Supertankers tended to ‘yaw’ rather than steer like conventional ships. This is when the entire body of the ship moves sidewards, with the rear often adopting an attitude angle greater than the front of the ship as it tries to turn. In investment terms, this would be similar to when a huge fund tries to dump a large amount of its assets into the market through program trades.

As the fund exerts a large impact on the trading volume (and hence price), then the order book moves around the fund as much as the fund is able to get in and out of the market.

Quite often there are insufficient participants to trade the other side of the book with the fund manager. The manager is then forced to trade out/in progressively and thus has to accept the shifting price (‘yaw’) on day three in response to his trading on day one.

Many harbours in the 1970s could not accommodate these leviathans and if you look at the size of some funds and the markets they operate in, the lure to compare the depth of liquidity and water is tempting.

The effects of shallow water

We have seen banks reducing their proprietary trading to meet new regulation and capital controls. This suddenly removed some of the largest market-makers and anecdotally, is causing liquidity tightening in various markets, such as in bonds (according to fund managers) but the evidence isn’t cohesive yet.

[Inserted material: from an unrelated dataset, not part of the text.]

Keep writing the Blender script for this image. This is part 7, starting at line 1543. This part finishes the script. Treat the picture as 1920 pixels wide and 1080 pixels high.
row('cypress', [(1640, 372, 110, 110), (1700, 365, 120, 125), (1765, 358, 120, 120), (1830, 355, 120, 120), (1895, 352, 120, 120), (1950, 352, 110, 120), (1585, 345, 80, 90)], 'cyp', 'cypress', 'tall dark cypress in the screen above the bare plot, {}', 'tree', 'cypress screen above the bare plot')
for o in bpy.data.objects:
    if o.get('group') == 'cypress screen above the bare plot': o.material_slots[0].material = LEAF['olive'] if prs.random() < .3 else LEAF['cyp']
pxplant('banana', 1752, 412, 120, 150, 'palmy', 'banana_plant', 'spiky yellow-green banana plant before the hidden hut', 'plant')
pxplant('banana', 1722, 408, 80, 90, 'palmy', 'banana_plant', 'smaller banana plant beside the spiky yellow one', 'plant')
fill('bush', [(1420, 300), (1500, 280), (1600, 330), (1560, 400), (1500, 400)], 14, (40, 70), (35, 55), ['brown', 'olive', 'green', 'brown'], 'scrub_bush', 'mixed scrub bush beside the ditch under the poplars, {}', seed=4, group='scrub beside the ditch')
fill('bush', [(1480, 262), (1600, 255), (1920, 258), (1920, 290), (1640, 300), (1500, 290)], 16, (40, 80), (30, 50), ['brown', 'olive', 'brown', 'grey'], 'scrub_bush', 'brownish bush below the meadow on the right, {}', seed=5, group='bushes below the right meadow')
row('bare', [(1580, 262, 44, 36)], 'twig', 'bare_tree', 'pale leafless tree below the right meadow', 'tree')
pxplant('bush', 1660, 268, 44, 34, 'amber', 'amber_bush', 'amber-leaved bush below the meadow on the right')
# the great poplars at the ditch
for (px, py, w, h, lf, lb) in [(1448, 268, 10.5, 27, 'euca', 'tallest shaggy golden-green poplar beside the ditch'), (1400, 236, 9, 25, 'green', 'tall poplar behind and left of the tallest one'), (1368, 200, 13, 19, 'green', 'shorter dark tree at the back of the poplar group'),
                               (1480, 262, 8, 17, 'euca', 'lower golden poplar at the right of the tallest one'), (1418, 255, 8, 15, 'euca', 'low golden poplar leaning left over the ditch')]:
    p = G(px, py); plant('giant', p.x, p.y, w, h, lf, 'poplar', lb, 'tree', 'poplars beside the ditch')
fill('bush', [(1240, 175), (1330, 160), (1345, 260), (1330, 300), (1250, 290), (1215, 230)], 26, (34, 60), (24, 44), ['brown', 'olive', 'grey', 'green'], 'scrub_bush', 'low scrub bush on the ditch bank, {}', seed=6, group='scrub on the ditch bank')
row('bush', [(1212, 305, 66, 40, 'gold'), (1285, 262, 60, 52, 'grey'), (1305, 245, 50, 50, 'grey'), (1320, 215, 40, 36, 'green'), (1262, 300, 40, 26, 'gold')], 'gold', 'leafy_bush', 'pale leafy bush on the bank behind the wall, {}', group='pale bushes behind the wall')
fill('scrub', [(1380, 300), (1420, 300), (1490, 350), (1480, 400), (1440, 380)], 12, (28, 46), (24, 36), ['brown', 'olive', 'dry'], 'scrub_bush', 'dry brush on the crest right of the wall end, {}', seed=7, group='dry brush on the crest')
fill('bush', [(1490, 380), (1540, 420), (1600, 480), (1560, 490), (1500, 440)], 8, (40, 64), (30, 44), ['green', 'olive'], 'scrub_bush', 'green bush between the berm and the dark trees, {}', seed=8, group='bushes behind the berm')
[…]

I believe we are in a similar position with mutual funds today. When does navigating market liquidity become too onerous with growing capacity; when is big too big?

Moving in shallow water causes handling issues. Ships have greater inertia in shallower water, so are less responsive to changes in speed and course. As speed is reduced, so too is steering control, meaning the pilot has to be prepared to make prudent compromises.

It is therefore logical that supertanker funds can navigate larger, more liquid markets more easily than smaller, less liquid ones. This point has been put into focus by the unlisted microcap positions in Woodford’s Income funds, which his replacement, Mark Barnett, will have to endeavour to trade out of at some point.

Directional Instability

On larger funds, where the trading ability of the manager is slow compared to the volume of assets required to be traded, this can have a significant bearing on tactical asset allocation decisions.

By owning so much of the market, a supertanker fund may become susceptible to unexpected ‘beta’ shocks as the trading volume around its positions becomes shallow and therefore even small volumes of trade can have a disproportionate impact on the price of its holdings.

Imagine if two or more supertankers funds attempted to trade at the same time and in the same direction, then the issue becomes quickly exacerbated. It has already been reported that supersized high frequency trading funds have helped to create ‘flash crashes’ when they have come into contact with one another. This can happen rapidly and without warning and be exacerbated if there is a sudden rush of redemptions. If the fund manager is unable to cover all redemptions out of his/her ‘box’, the fund could struggle to find the necessary number of buyers at an optimum price.

These issues can and do lay dormant for months or even years so long as the market direction remains relatively straight-ahead. When markets become stressed and we see investor herding and asset rotations, then these issues can suddenly emerge. Large assets can provide economies of scale but can pose difficulties when navigating difficult markets.

The key question here is how effectively can a manager handle the capacity of this supertanker fund? As fund sizes grow, we should take liquidity management and capacity much more seriously before investing in such funds.

We must ask the simple questions: how diversified is the fund by geography of issue and asset class invested, how liquid are those positions, what is the maturity profile of those assets and what does the fund’s liquidity management look like?

If you find you are not fully comfortable with these questions – or the resulting answers – then pause before weighing anchor.